* Problem
Return the lines from the one with "Reconstruct this image" through the one with "D=bpy.data; S=bpy.context.scene; C=S.collection", exactly as they appear and with no pictures.

Scene modeling code data
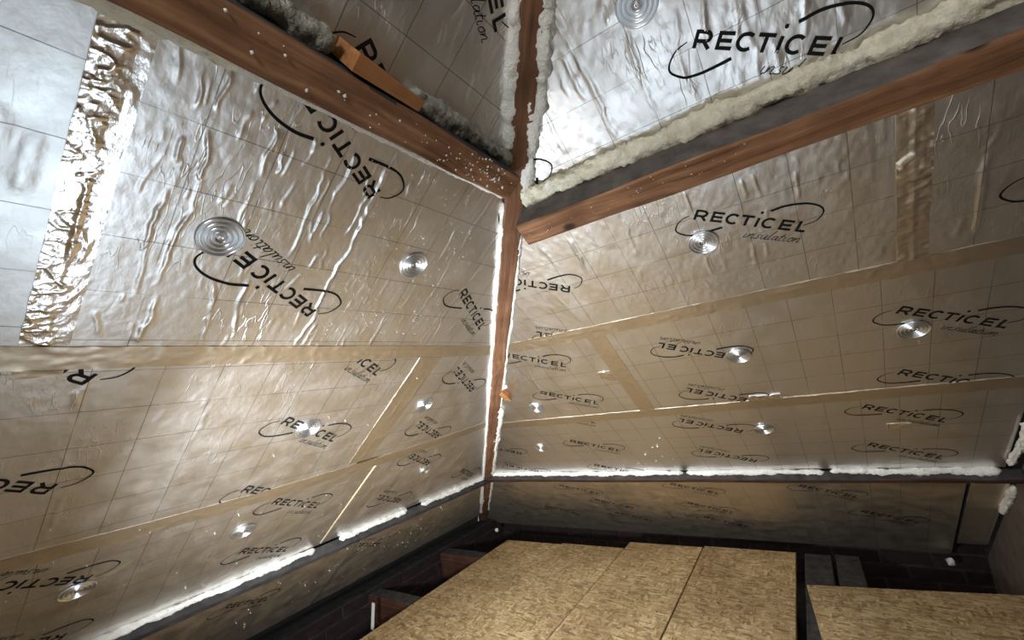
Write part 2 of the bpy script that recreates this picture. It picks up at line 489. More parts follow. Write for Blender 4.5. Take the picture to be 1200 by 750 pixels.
LETTERS = [
    [[(W_ / 2, 0), (W_ / 2, 0.0295)], [(W_ / 2, 0.0268), (0.018, 0.0268)] + arc(0.018, 0.0194, 0.0085, 0.0074, 80, -80, 10) + [(0.018, 0.012), (W_ / 2, 0.012)], [(0.0165, 0.012), (0.0278, 0.0)]],
    letter_E(0.0385), letter_C(0.0712),
    [[(0.1035, 0.0268), (0.1315, 0.0268)], [(0.1175, 0.0), (0.1175, 0.0268)]],
    [[(0.1415, 0.0), (0.1415, 0.0262)]],
    letter_C(0.1515), letter_E(0.1912),
    [[(0.2283 + W_ / 2, 0), (0.2283 + W_ / 2, 0.0295)], [(0.2283, W_ / 2), (0.2490, W_ / 2)]],
]
SW1 = [(-0.0110, 0.0090), (-0.0262, -0.0062), (-0.0318, -0.0285), (-0.0255, -0.0430), (-0.0010, -0.0492), (0.0222, -0.0430), (0.0462, -0.0294), (0.0720, -0.0122)]
SW2 = [(0.1566, 0.0478), (0.1800, 0.0642), (0.2100, 0.0748), (0.2360, 0.0762), (0.2545, 0.0698), (0.2625, 0.0560), (0.2575, 0.0345), (0.2385, 0.0188)]
SCRIPT = {
    'i': (0.55, [[(0.12, 1), (0.02, 0.2), (0.15, 0), (0.4, 0.15)], [(0.20, 1.45), (0.24, 1.55)]]),
    'n': (1.0, [[(0.08, 1), (-0.05, 0)], [(0.0, 0.3), (0.3, 0.9), (0.55, 1), (0.6, 0.7), (0.5, 0.15), (0.7, 0), (0.9, 0.15)]]),
    's': (0.8, [[(0.65, 0.95), (0.35, 1.0), (0.25, 0.7), (0.5, 0.35), (0.35, 0.02), (-0.05, 0.05)]]),
    'u': (0.95, [[(0.12, 1), (0.02, 0.3), (0.15, 0), (0.45, 0.25), (0.7, 1)], [(0.7, 1), (0.6, 0.15), (0.75, 0), (0.95, 0.1)]]),
    'l': (0.55, [[(0.45, 2.2), (0.1, 0.3), (0.18, 0), (0.42, 0.1)]]),
    'a': (0.95, [[(0.7, 0.85), (0.4, 1), (0.08, 0.5), (0.18, 0.02), (0.5, 0.3), (0.75, 0.95)], [(0.75, 0.95), (0.64, 0.15), (0.78, 0), (0.95, 0.1)]]),
    't': (0.7, [[(0.42, 1.7), (0.12, 0.25), (0.25, 0), (0.5, 0.12)], [(-0.05, 1.05), (0.65, 1.12)]]),
    'o': (0.85, [[(0.45, 1), (0.1, 0.6), (0.15, 0.05), (0.5, 0.1), (0.65, 0.6), (0.45, 1), (0.75, 0.9)]]),
}
def logo_strokes():
    out = []                                     # (points, widths)
    for L in LETTERS:
        for s in L:
            dense = []
            for a, b in zip(s[:-1], s[1:]):
                n = max(1, int(math.hypot(b[0] - a[0], b[1] - a[1]) / 0.005))
                dense += [(a[0] + (b[0] - a[0]) * t / n, a[1] + (b[1] - a[1]) * t / n) for t in range(n)]
            dense.append(s[-1])
            out.append((dense, [W_] * len(dense)))
    out.append(([(0.1415, 0.0375), (0.1415, 0.0395), (0.1415, 0.0425), (0.1415, 0.0445)], [0.0036, 0.0064, 0.0064, 0.0036]))
    p = smooth_path(SW1, 5); n = len(p)
    out.append((p, [0.0016 + 0.0046 * (i / (n - 1)) ** 0.8 for i in range(n)]))
    p = smooth_path(SW2, 5); n = len(p)
    out.append((p, [0.0062 - 0.0046 * (i / (n - 1)) ** 1.2 for i in range(n)]))
    x = 0.1275; sc = 0.0122
    word = 'insulation'
    tot = sum(SCRIPT[c][0] for c in word)
    fx = 0.126 / (tot * sc)
    for c in word:
        adv, sts = SCRIPT[c]
        for s in sts:
            q = smooth_path([(x + (px + 0.18 * py) * sc * fx, -0.0335 + (x - 0.1275) * 0.03 + py * sc) for px, py in s], 3)
            out.append((q, [0.0017] * len(q)))
        x += adv * sc * fx
    return out
LOGO = logo_strokes()

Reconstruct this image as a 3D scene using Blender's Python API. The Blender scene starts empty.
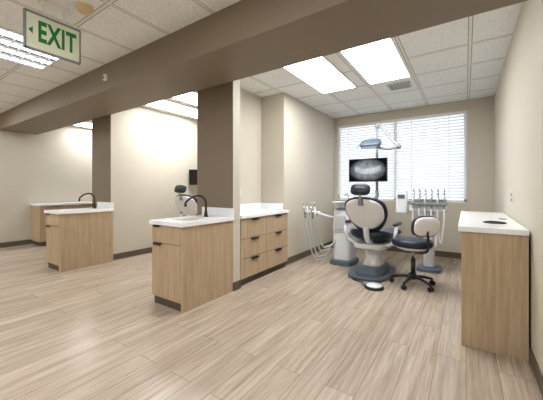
import bpy, math, random
from mathutils import Vector, Matrix
random.seed(3)
D=bpy.data; S=bpy.context.scene; C=S.collection

# ---------------- materials ----------------
def srgb(r,g,b):
    f=lambda c:(c/255/12.92) if c/255<=0.04045 else ((c/255+0.055)/1.055)**2.4
    return (f(r),f(g),f(b),1)
def newmat(name):
    m=D.materials.new(name); m.use_nodes=True
    nt=m.node_tree; b=nt.nodes['Principled BSDF']
    return m,nt,b
def plain(name,col,rough=0.5,metal=0,bump=0,bscale=200,coat=0):
    m,nt,b=newmat(name)
    tc=nt.nodes.new('ShaderNodeTexCoord'); n=nt.nodes.new('ShaderNodeTexNoise'); n.inputs['Scale'].default_value=bscale if bump else 6
    nt.links.new(tc.outputs['Object'],n.inputs['Vector'])
    mx=nt.nodes.new('ShaderNodeMix'); mx.data_type='RGBA'
    mx.inputs[6].default_value=tuple(c*0.96 for c in col[:3])+(1,); mx.inputs[7].default_value=tuple(min(1,c*1.03) for c in col[:3])+(1,)
    nt.links.new(n.outputs['Fac'],mx.inputs[0]); nt.links.new(mx.outputs[2],b.inputs['Base Color'])
    b.inputs['Roughness'].default_value=rough; b.inputs['Metallic'].default_value=metal
    b.inputs['Coat Weight'].default_value=coat
    if bump:
        bp=nt.nodes.new('ShaderNodeBump'); bp.inputs['Strength'].default_value=bump; bp.inputs['Distance'].default_value=0.002
        nt.links.new(n.outputs['Fac'],bp.inputs['Height']); nt.links.new(bp.outputs[0],b.inputs['Normal'])
    return m
def emis(name,col,s):
    m=D.materials.new(name); m.use_nodes=True; nt=m.node_tree; nt.nodes.clear()
    o=nt.nodes.new('ShaderNodeOutputMaterial'); e=nt.nodes.new('ShaderNodeEmission')
    e.inputs[0].default_value=col; e.inputs[1].default_value=s; nt.links.new(e.outputs[0],o.inputs[0]); return m

WALL=plain('wall_paint_beige',srgb(196,189,174),0.6,bump=0.12,bscale=300)
BROWN=plain('accent_paint_brown',srgb(127,113,95),0.55,bump=0.12,bscale=300)
BASEB=plain('baseboard_vinyl',srgb(90,80,68),0.5)
WHITE=plain('white_plastic',srgb(228,231,234),0.3,coat=0.3)
ARMW=plain('light_arm_enamel',srgb(160,165,170),0.35,coat=0.2)
TOP=plain('white_quartz',srgb(240,242,244),0.22)
FRAME=plain('white_metal',srgb(232,232,230),0.45)
NAVY=plain('navy_vinyl',srgb(20,32,50),0.4)
GREYB=plain('blue_grey_plastic',srgb(78,92,104),0.4)
GREY=plain('grey_plastic',srgb(130,136,142),0.4)
LGREY=plain('light_grey_tubing',srgb(186,189,190),0.45)
BLACK=plain('black_matte',srgb(20,20,22),0.4)
CHROME=plain('brushed_steel',srgb(190,192,195),0.22,metal=1)
GREEN=plain('exit_green',srgb(16,118,52),0.5)
SIGNW=plain('exit_sign_face',srgb(226,232,208),0.4)
YEL=plain('detector_cream',srgb(214,196,150),0.5)
DARK=plain('recess_dark',srgb(84,70,58),0.7)

def wood(name,c1,c2,axis='Z',scale=1.0,rough=0.45):
    m,nt,b=newmat(name); L=nt.links.new
    tc=nt.nodes.new('ShaderNodeTexCoord'); mp=nt.nodes.new('ShaderNodeMapping')
    sc={'Z':(16,16,0.8),'Y':(14,0.9,14),'X':(0.9,14,14)}[axis]
    mp.inputs['Scale'].default_value=tuple(s*scale for s in sc)
    n=nt.nodes.new('ShaderNodeTexNoise'); n.inputs['Scale'].default_value=2.4; n.inputs['Detail'].default_value=9; n.inputs['Roughness'].default_value=0.7; n.inputs['Distortion'].default_value=0.35
    r=nt.nodes.new('ShaderNodeValToRGB'); r.color_ramp.elements[0].position=0.3; r.color_ramp.elements[0].color=c1
    r.color_ramp.elements[1].position=0.68; r.color_ramp.elements[1].color=c2
    L(tc.outputs['Object'],mp.inputs[0]); L(mp.outputs[0],n.inputs['Vector']); L(n.outputs['Fac'],r.inputs[0]); L(r.outputs[0],b.inputs['Base Color'])
    b.inputs['Roughness'].default_value=rough
    return m
OAK=wood('oak_laminate',srgb(160,138,110),srgb(190,168,138),'Z')

def floor_mat():
    m,nt,b=newmat('vinyl_plank_floor'); L=nt.links.new; N=nt.nodes.new
    tc=N('ShaderNodeTexCoord'); mp=N('ShaderNodeMapping'); mp.inputs['Rotation'].default_value=(0,0,math.radians(90))
    L(tc.outputs['Object'],mp.inputs[0])
    br=N('ShaderNodeTexBrick'); br.offset=0.37; br.offset_frequency=2
    br.inputs['Scale'].default_value=1; br.inputs['Brick Width'].default_value=1.22; br.inputs['Row Height'].default_value=0.18
    br.inputs['Mortar Size'].default_value=0.0018; br.inputs['Mortar Smooth'].default_value=0.3; br.inputs['Bias'].default_value=0
    br.inputs['Color1'].default_value=(0,0,0,1); br.inputs['Color2'].default_value=(1,1,1,1); br.inputs['Mortar'].default_value=(0.5,0.5,0.5,1)
    L(mp.outputs[0],br.inputs['Vector'])
    sep=N('ShaderNodeSeparateColor'); L(br.outputs['Color'],sep.inputs[0])
    cm=N('ShaderNodeCombineXYZ'); mu=N('ShaderNodeMath'); mu.operation='MULTIPLY'; mu.inputs[1].default_value=17.3
    L(sep.outputs[0],mu.inputs[0]); L(mu.outputs[0],cm.inputs[1]); L(mu.outputs[0],cm.inputs[2])
    ad=N('ShaderNodeVectorMath'); ad.operation='ADD'; L(tc.outputs['Object'],ad.inputs[0]); L(cm.outputs[0],ad.inputs[1])
    m2=N('ShaderNodeMapping'); m2.inputs['Scale'].default_value=(19,0.85,1); L(ad.outputs[0],m2.inputs[0])
    n=N('ShaderNodeTexNoise'); n.inputs['Scale'].default_value=1.8; n.inputs['Detail'].default_value=10; n.inputs['Roughness'].default_value=0.72; n.inputs['Distortion'].default_value=0.5
    L(m2.outputs[0],n.inputs['Vector'])
    r=N('ShaderNodeValToRGB'); e=r.color_ramp.elements
    e[0].position=0.29; e[0].color=srgb(136,120,104); e[1].position=0.71; e[1].color=srgb(198,184,168)
    x=r.color_ramp.elements.new(0.5); x.color=srgb(173,157,140)
    L(n.outputs['Fac'],r.inputs[0])
    hs=N('ShaderNodeHueSaturation'); mr=N('ShaderNodeMapRange'); mr.inputs[3].default_value=0.91; mr.inputs[4].default_value=1.08
    L(sep.outputs[0],mr.inputs[0]); L(mr.outputs[0],hs.inputs['Value']); L(r.outputs[0],hs.inputs['Color'])
    mx=N('ShaderNodeMix'); mx.data_type='RGBA'; mx.inputs[7].default_value=srgb(108,94,80)
    L(br.outputs['Fac'],mx.inputs[0]); L(hs.outputs[0],mx.inputs[6]); L(mx.outputs[2],b.inputs['Base Color'])
    b.inputs['Roughness'].default_value=0.27
    bp=N('ShaderNodeBump'); bp.inputs['Strength'].default_value=0.1; bp.inputs['Distance'].default_value=0.0015
    L(n.outputs['Fac'],bp.inputs['Height']); L(bp.outputs[0],b.inputs['Normal'])
    return m
FLOOR=floor_mat()

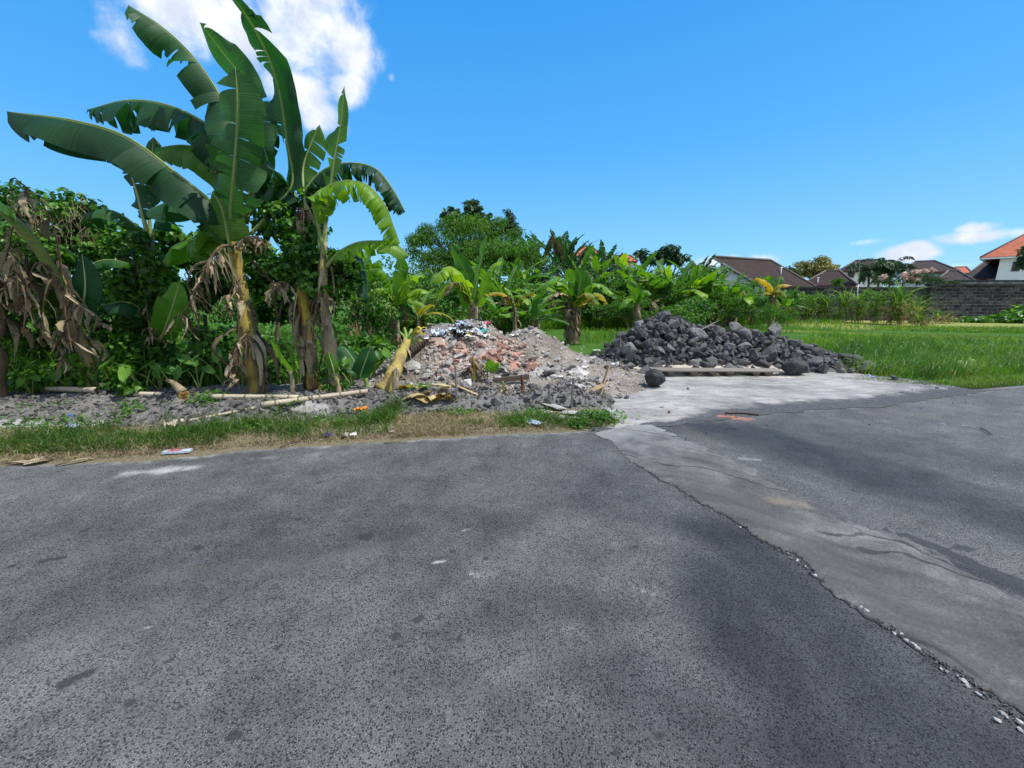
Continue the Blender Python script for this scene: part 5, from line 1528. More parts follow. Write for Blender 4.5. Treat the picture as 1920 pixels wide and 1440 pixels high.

* Output for this task
Reconstruct this image as a 3D scene using Blender's Python API. The Blender scene starts empty.
import bpy, math, random
from mathutils import Vector, Matrix
random.seed(3)
D=bpy.data; S=bpy.context.scene; C=S.collection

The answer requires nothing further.